Wednesday, November 02, 2005

Leaving out Some Details

What you get is not always what it seems.
Here is a link to the story Doug Tennapel was alluding to in yesterday’s link. The story was that the New York Times wrote an article about a soldier who died. They even posted some of his “last words” from a letter left for his family to be read if and when he died during the war.  

Here was what they wrote:

 Sifting through Corporal Starr's laptop computer after his death, his father found a letter to be delivered to the marine's girlfriend. ''I kind of predicted this,'' Corporal Starr wrote of his own death. ''A third time just seemed like I'm pushing my chances."
Malkin’s editorial:
 The paper's excerpt of Corporal Starr's letter leaves the reader with the distinct impression that this young Marine was darkly resigned to a senseless death. The truth is exactly the opposite. Late last week, I received a letter from Corporal Starr's uncle, Timothy Lickness. He wanted you to know the rest of the story -- and the parts of Corporal Starr's letter that the Times failed to include:
Rest of the relevant letter:
 "Obviously if you are reading this then I have died in Iraq.
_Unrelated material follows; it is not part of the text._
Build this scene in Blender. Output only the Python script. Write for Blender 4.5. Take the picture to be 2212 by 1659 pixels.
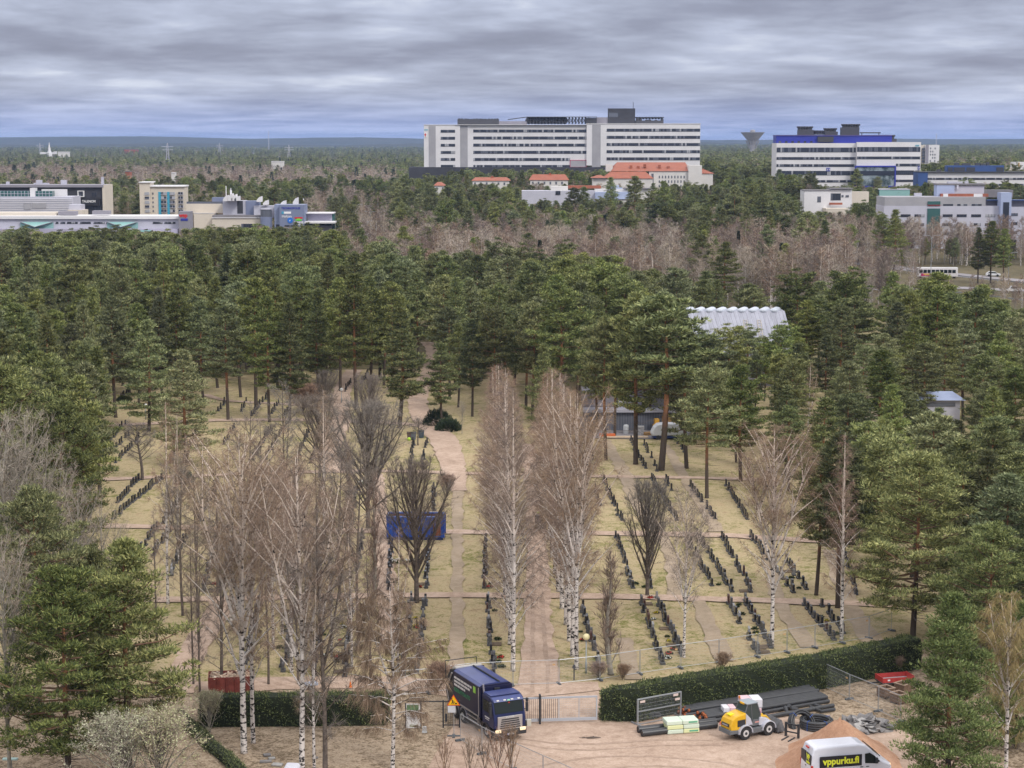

I kind of predicted this, that is why I'm writing this in November. A third time just seemed like I'm pushing my chances. I don't regret going, everybody dies but few get to do it for something as important as freedom. It may seem confusing why we are in Iraq, it's not to me. I'm here helping these people, so that they can live the way we live. Not have to worry about tyrants or vicious dictators. To do what they want with their lives. To me that is why I died. Others have died for my freedom, now this is my mark."
 Seems to be a much more noble approach to his own death and the reason for it. Read here for the full commentary.


happycamper said...

Wow. That is just another example of the twists that media puts on their information. Thank God the uncle sent in the full letter, because it really changes the tone when you read it in context with the rest of the letter.

Derrick Bright said...

It kind of goes with Stand To Reason's Never Read a Bible Verse. Context does play an important part in getting the whole truth.